Cypress Grove Research Center and Tomales Bay preserves
Visiting the Tomales Bay Preserves
Cypress Grove Research Center and the Tomales Bay preserves are generally closed to the public as wildlife sanctuaries. Visitors can request an appointment by emailing the preserve manager.
Fee: Suggested donation of $20 per person; $15 for members. All donations are greatly appreciated, and support Audubon Canyon Ranch preserves and programs.
Mailing Address:
PO Box 808
Marshall, CA 94940
415-663-8203
[email protected]
By appointment only:
20545 Shoreline Highway 1
Marshall, CA 94940
ACR Preserves dot the Tomales Bay Shoreline
Audubon Canyon Ranch preserves along both the east and west shores of Tomales Bay total roughly 400 acres and are within the ancestral territories of the Coast Miwok peoples. The terrain includes sandy beaches, mudflats, tidal wetlands, marshes, coastal bluffs, and grasslands — most notably at Cypress Grove, Toms Point, Walker Creek Delta, and Olema Marsh. We collaboratively steward these properties as sanctuaries to minimize disturbance, supporting wildlife habitat, biodiversity, and climate resilience.

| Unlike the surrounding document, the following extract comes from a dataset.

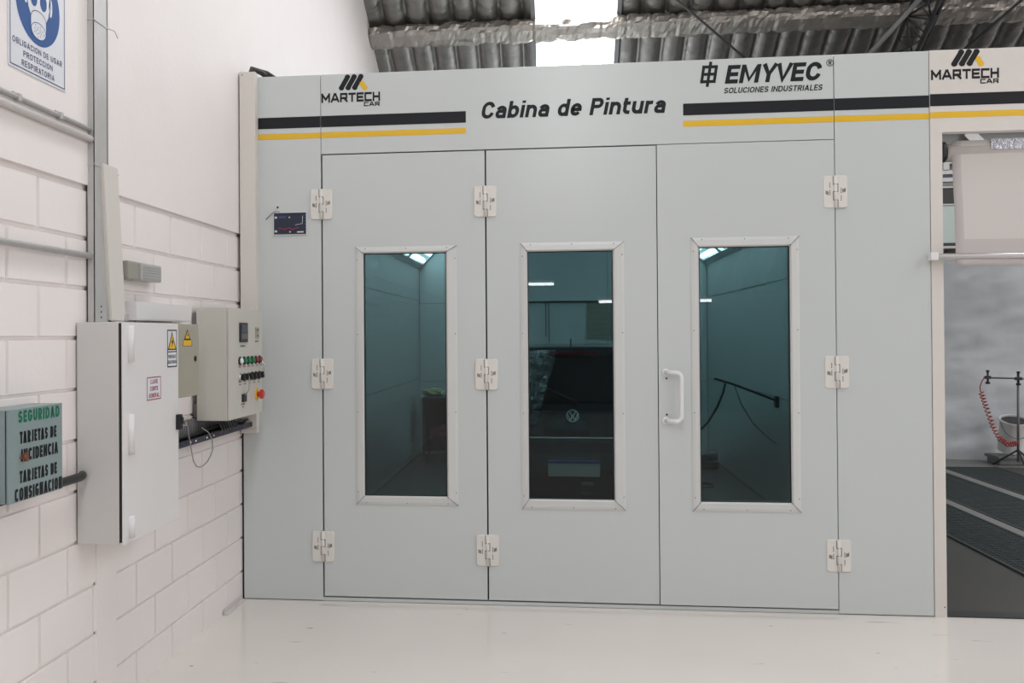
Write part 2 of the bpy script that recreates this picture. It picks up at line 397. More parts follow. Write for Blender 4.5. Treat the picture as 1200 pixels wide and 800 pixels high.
# plaster band above the blocks, its foot standing slightly proud
t = bmesh.new()
prof = [(YF, pl_bot), (YB, pl_bot), (YB, roofz(YB)+.05), (-3, roofz(-3)+.05), (YF, roofz(YF)+.05)]
A = [t.verts.new((.009, y, z)) for y, z in prof]; C = [t.verts.new((-.25, y, z)) for y, z in prof]
t.faces.new(A); t.faces.new(C[::-1])
for k in range(5): t.faces.new((A[k], C[k], C[(k+1) % 5], A[(k+1) % 5]))
b._merge(t, 0)
b.face([(-.25, YF, -.02), (-.25, YF, 2.2), (-.25, YB, 2.2), (-.25, YB, -.02)])
struct(b.build('wall_left', M['wallpaint']))
# plastered strip running down to the floor
b = MB(); b.box(-.006, .005, -1.812, -1.637, -.01, .80, 0, .002)
struct(b.build('trim_1', M['wallpaint']))
# rear and far walls (outside the frame)
b = MB(); b.box(-.25, XR, YF-.2, YF, -.02, 2.9)
struct(b.build('wall_rear', M['rearwall']))
b = MB(); b.box(-.25, XR, YB, YB+.2, -.02, roofz(YB)+.1)
struct(b.build('wall_back', M['wallpaint']))

# roof: quilted foil insulation, ribs running down the slope
sky_x = [(1.69, 2.51), (9.0, 9.8), (11.6, 12.4)]  # first strip is real; the ones farther right are unseen, added for light
RIB = .2345
PURL = [4.08+1.45*k for k in range(-11, 3)]
def in_sky(x): return any(a-.001 < x < c+.001 for a, c in sky_x)
ys = [YF+k*(YF*-1+3.4)/34 for k in range(34)]+[3.4+.025*k for k in range(int((5.5-3.4)/.025))]+[5.5+.45*k for k in range(7)]
xs = []
x = -.02
k = 0
NX = 14
while x < XR:
    xs.append(x); k += 1; x = -.02+k*RIB/NX
b = MB()
def quilt(x, y):
    u = (x/RIB+.32) % 1.
    h = -.062*(1-abs(2*u-1)**2.4)+.022*math.exp(-(min(u, 1-u)/.045)**2)
    d = min(abs(y-p) for p in PURL)
    h *= min(1, .5+d/.25)
    h += .016*noise.noise((x*2.1, y*5, 1.7))+.010*noise.noise((x*7+y*3, y*21, 4.2))+.004*noise.noise((x*14, y*45, 8.2))
    return h
def sheet(xlist):
    grid = [[b.bm.verts.new((x, y, roofz(y)+quilt(x, y)+.05)) for x in xlist] for y in ys]
    for r0, r1 in zip(grid, grid[1:]):
        for i in range(len(xlist)-1):
            f = b.bm.faces.new((r0[i], r1[i], r1[i+1], r0[i+1])); f.smooth = True
ys_close = -11.3
cuts = [-.02]+[c for s_ in sky_x for c in s_]+[XR]
for a, c in zip(cuts[::2], cuts[1::2]):
    sheet([a]+[x for x in xs if a+.01 < x < c-.01]+[c])
o = struct(b.build('ceiling', M['foil']))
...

Cypress Grove Research Center—the perfect hub to study ecology at many scales
Surrounded by towering Monterey Cypress and wind swept hedges, the delicate Victorian-era cabins built on Cypress Point shimmer at the edge of Tomales Bay, contrasting sharply with the surrounding wildness of the eelgrass beds, native grasslands, and coastal marshland.
Located just north of the town of Marshall, the original 10-acre preserve was donated to Audubon Canyon Ranch in 1971 by Clifford Conly to house its Conservation Science program. With additional support from donors, several adjacent parcels were purchased, including marshland on both sides of Cypress Grove to be protected from the threat of development.

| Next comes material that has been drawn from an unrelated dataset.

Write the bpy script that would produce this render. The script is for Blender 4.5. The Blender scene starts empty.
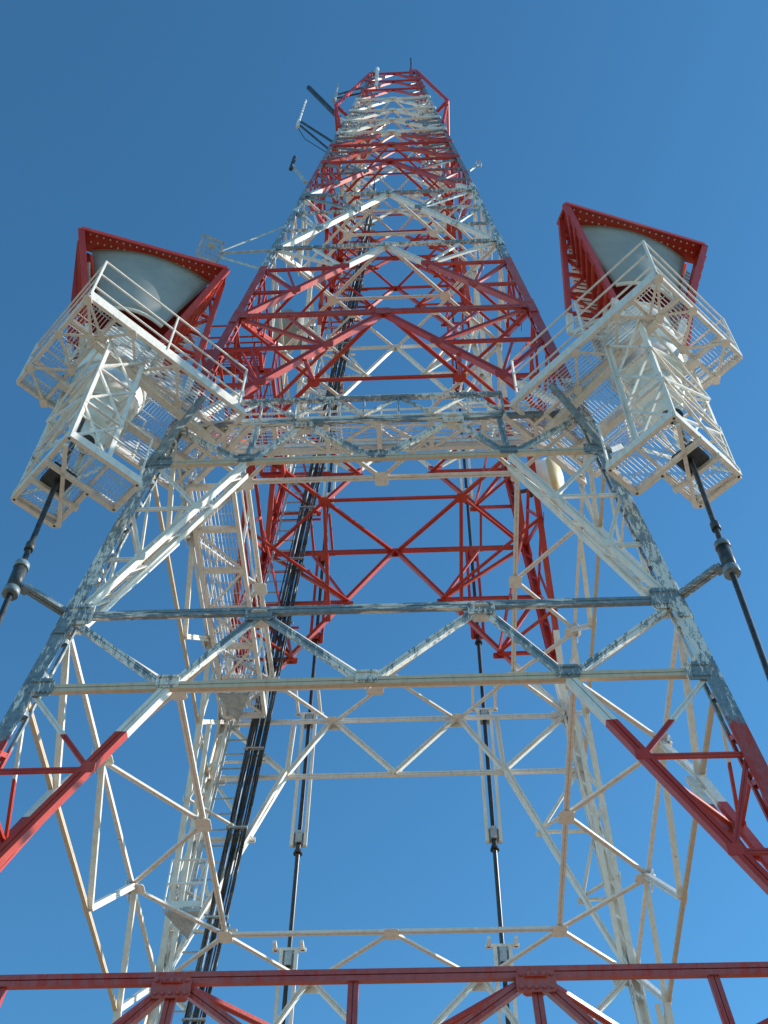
import bpy, bmesh, math, random
from mathutils import Vector, Matrix
random.seed(7)
C = bpy.context.scene
R = math.radians
D = 12.0          # metres from the camera's foot to the tower axis
CAMZ = 1.6
A0, APEX = 0.360841, 4.20063      # half width of the tower at eye height, and its apex (units of D)
# ------------------------------------------------------------------ camera
FPX, PITCH, YAW, ROLL, XC = 1223.28, 0.960798, -0.062143, -0.0204, 0.055710
r0 = Vector((math.cos(YAW), -math.sin(YAW), 0)); fh = Vector((math.sin(YAW), math.cos(YAW), 0))
f0 = fh*math.cos(PITCH) + Vector((0,0,1))*math.sin(PITCH)
u0 = -fh*math.sin(PITCH) + Vector((0,0,1))*math.cos(PITCH)
cr = r0*math.cos(ROLL) - u0*math.sin(ROLL); cu = r0*math.sin(ROLL) + u0*math.cos(ROLL)
cam = bpy.data.objects.new('camera', bpy.data.cameras.new('camera')); C.collection.objects.link(cam)
mw = Matrix((cr, cu, -f0)).transposed().to_4x4(); mw.translation = Vector((XC*D, 0, CAMZ)); cam.matrix_world = mw
cam.data.sensor_fit = 'VERTICAL'; cam.data.sensor_height = 36; cam.data.lens = FPX/1024*36
cam.data.clip_end = 20000; cam.data.clip_start = 0.05
C.camera = cam
# ------------------------------------------------------------------ light
SUN_EL, SUN_AZ = 27, 77           # azimuth measured clockwise from +Y (away from the camera)
C.world = bpy.data.worlds.new('World'); C.world.use_nodes = True
wn = C.world.node_tree.nodes; wl = C.world.node_tree.links
sky = wn.new('ShaderNodeTexSky'); sky.sky_type = 'NISHITA'; sky.sun_disc = False
sky.sun_elevation = R(SUN_EL); sky.sun_rotation = R(SUN_AZ); sky.altitude = 600; sky.air_density = 1.0; sky.dust_density = 0.2; sky.ozone_density = 1.5
tint = wn.new('ShaderNodeMix'); tint.data_type = 'RGBA'; tint.blend_type = 'MULTIPLY'; tint.inputs[0].default_value = 1
tint.inputs[7].default_value = (.52, 1.02, 1.10, 1)          # the deep clear blue of this sky
gm = wn.new('ShaderNodeGamma'); gm.inputs[1].default_value = 1.15; wl.new(sky.outputs[0], gm.inputs[0]); wl.new(gm.outputs[0], tint.inputs[6]); wl.new(tint.outputs[2], wn['Background'].inputs[0]); wn['Background'].inputs[1].default_value = 0.125
sl = bpy.data.lights.new('sun', 'SUN'); sl.energy = 5.0; sl.angle = R(0.5); sl.color = (1, .95, .87)
so = bpy.data.objects.new('sun', sl); C.collection.objects.link(so)
sd = Vector((math.sin(R(SUN_AZ))*math.cos(R(SUN_EL)), math.cos(R(SUN_AZ))*math.cos(R(SUN_EL)), math.sin(R(SUN_EL))))
so.rotation_euler = sd.to_track_quat('Z', 'Y').to_euler(); so.location = (60, 0, 60)
C.view_settings.view_transform = 'Standard'; C.view_settings.look = 'None'
C.view_settings.exposure = 0.45; C.view_settings.gamma = 1
C.render.engine = 'CYCLES'

# ------------------------------------------------------------------ helpers
def W(h): return A0*(1-h/APEX)
def P(x, y, h): return Vector((x*D, (1+y)*D, h*D+CAMZ))      # x, y from the tower axis, h above the eye
def F(face, s, h, inset=0.0):
    """point on a face of the tower: s in -1..1 across it; inset in metres towards the axis"""
    w = W(h); q = w-inset/D
    return {'n': P(s*w, -q, h), 'f': P(-s*w, q, h), 'r': P(q, s*w, h), 'l': P(-q, -s*w, h)}[face]
NORM = {'n': Vector((0,-1,-.086)), 'f': Vector((0,1,-.086)), 'r': Vector((1,0,-.086)), 'l': Vector((-1,0,-.086))}
UP = Vector((0,0,1))

class MB:
    def __init__(s): s.v = []; s.f = []
    def prism(s, ring0, ring1, cap=True):
        n = len(ring0); b = len(s.v); s.v += list(ring0)+list(ring1)
        for i in range(n):
            j = (i+1) % n; s.f.append((b+i, b+j, b+n+j, b+n+i))
        if cap: s.f.append(tuple(b+i for i in range(n))[::-1]); s.f.append(tuple(b+n+i for i in range(n)))
    def frame(s, p, q, up):
        d = (q-p).normalized(); a = up-d*up.dot(d)
        if a.length < 1e-4: a = Vector((1,0,0))-d*d.x
        a.normalize(); return d, a, d.cross(a)
    def sect(s, p, q, up, prof):
        """extrude a profile given in (side, up) coordinates"""
        d, a, b = s.frame(p, q, up)
        s.prism([p+b*x+a*y for x, y in prof], [q+b*x+a*y for x, y in prof])
    def bar(s, p, q, w, h=None, up=UP):
        h = h or w; s.sect(p, q, up, [(-w/2,-h/2),(w/2,-h/2),(w/2,h/2),(-w/2,h/2)])
    def ell(s, p, q, w, up, side=1, t=None, off=0.0):
        t = t or w*.12
        pr = [(off,0),(off+w,0),(off+w,-t),(off+t,-t),(off+t,-w),(off,-w)]
        if side < 0: pr = [(-x, y) for x, y in pr][::-1]
        s.sect(p, q, up, pr)
    def twin(s, p, q, w, up, dk=.6):
        """two channels side by side with a narrow slot between them"""
        g, o, dp = w*.05, w*.5, w*dk
        s.sect(p, q, up, [(g,-dp),(o,-dp),(o,0),(g,0)]); s.sect(p, q, up, [(-o,-dp),(-g,-dp),(-g,0),(-o,0)])
        s.sect(p, q, up, [(-g,-dp*.8),(g,-dp*.8),(g,-dp*.3),(-g,-dp*.3)])
    def tube(s, p, q, r, n=10, r2=None):
        d, a, b = s.frame(p, q, UP); r2 = r if r2 is None else r2
        c = [(math.cos(2*math.pi*i/n), math.sin(2*math.pi*i/n)) for i in range(n)]
        s.prism([p+(a*x+b*y)*r for x, y in c], [q+(a*x+b*y)*r2 for x, y in c])
    def path(s, pts, r, n=6):
        for p, q in zip(pts, pts[1:]): s.tube(p, q, r, n)
    def plate(s, c, n, w, h, t=.012, up=UP, cut=0):
        n = n.normalized(); d, a, b = s.frame(c, c+n, up)
        k = cut*min(w, h)
        if k: pr = [(-w/2+k,-h/2),(w/2-k,-h/2),(w/2,-h/2+k),(w/2,h/2-k),(w/2-k,h/2),(-w/2+k,h/2),(-w/2,h/2-k),(-w/2,-h/2+k)]
        else: pr = [(-w/2,-h/2),(w/2,-h/2),(w/2,h/2),(-w/2,h/2)]
        s.prism([c-n*t/2+b*x+a*y for x, y in pr], [c+n*t/2+b*x+a*y for x, y in pr])
    def slab(s, pts, t):
        """polygon given by its corners, thickened downwards by the vector t"""
        s.prism([q+t for q in pts], list(pts))
    def build(s, name, mat, parent=None, smooth=False):
        me = bpy.data.meshes.new(name); me.from_pydata([tuple(v) for v in s.v], [], s.f)
        bm = bmesh.new(); bm.from_mesh(me); bmesh.ops.recalc_face_normals(bm, faces=bm.faces); bm.to_mesh(me); bm.free()
        if smooth:
            for pl in me.polygons: pl.use_smooth = len(pl.vertices) == 4
        me.materials.append(mat)
        o = bpy.data.objects.new(name, me); C.collection.objects.link(o)
        if parent:
            o.parent = parent; chain = Vector((0,0,0)); q = parent
            while q: chain += q.location; q = q.parent
            me.transform(Matrix.Translation(-chain))
        return o
def tag(o, label=None, cat=None, group=None, kind=None):
    for k, v in (('label', label), ('category', cat), ('group', group), ('kind', kind)):
        if v: o[k] = v
    return o
def empty(name, loc, label, cat, group=None):
    o = bpy.data.objects.new(name, None); C.collection.objects.link(o); o.location = loc
    o.empty_display_size = .3
    return tag(o, label, cat, group)
def part(name, parent, label=None):
    """a part made only of sub-parts is an Empty under its thing"""
    o = bpy.data.objects.new(name, None); C.collection.objects.link(o); o.parent = parent
    if label: o['label'] = label
    return o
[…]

Today, Cypress Grove Research Center includes roughly 100 acres centrally located on the east shore of Tomales Bay and provides a hub for scientists, colleagues, students, and volunteers who conduct long-term monitoring and shorter-term research projects.
Toms Point
Toms Point, characterized by its beak-shaped headland jutting west across Tomales Bay, encompasses 70 acres of coastal sand dunes, scrub, native grasslands, and salt marsh. The preserve offers significant habitat for wildlife, songbirds, and raptors, good tidal foraging for the area’s abundant herons and egrets, as well as undeveloped coastline for wintering shorebirds. Since 1985 Audubon Canyon Ranch has protected Toms Point from development.
Archeological excavations have also shown the cultural importance of places like Toms Point — both historic and contemporary — to native people of California. Excavated artifacts from Toms Point show that Coast Miwok and Southern Pomo Indians carried on their traditions and maintained tribal ties throughout and beyond California’s destructive colonization. Today, the preserve continues to hold cultural significance for Indigenous people.
One example of collaborative stewardship on the preserve includes a partnership with the Invasive Spartina Project to eradicate S. densiflora, an invasive cordgrass that can threaten wetlands by eliminating open areas used for foraging, particularly by birds. Like many historic coastal prairies along the California coast, coyote brush and coastal bush lupine have out-competed native bunch grasses and wildflowers in some areas of the preserve and remain a good candidate for prescribed disturbance to maintain the native coastal prairie grasslands.
Walker Creek Delta
Marsh estuary where Walker Creek meets Tomales Bay. Walker Creek encompasses a 76-square-mile watershed of rural farms and rangelands that drain into Tomales Bay, one of California’s richest and most diverse coastal habitats. The watershed is home to steelhead trout and coho salmon, the endangered freshwater shrimp, red-legged frogs, and many other aquatic species. Audubon Canyon Ranch stewards roughly 100 acres of the tidally influenced floodplain where the creek transitions into the bay adjacent to mudflats used for aquaculture Rare salt marsh vegetation acts as a buffer, filtering nutrient and sediment from upstream, while providing a transition zone and important resting and foraging area for shorebirds, waterfowl, herons, egrets, and raptors.
Olema Marsh
Two hundred years ago, the 40-acre Olema Marsh at the southern end of Tomales Bay was part of an extensive delta salt marsh extending up Bear Valley and Olema Valley from the mouth of Lagunitas Creek. In the early 1900s, a levee was constructed across these valleys to create Levee Road (a short section of Sir Francis Drake Boulevard), cutting off tidal influences from Lagunitas Creek. In the 1980s we began work to restore natural hydrologic circulation in the marsh. The marsh was later included in the larger 560-acre Giacomini Wetlands restoration project completed in 2009. Public access along the National Park Service Olema Marsh Trailhead parallels and overlooks this Audubon Canyon ranch parcel.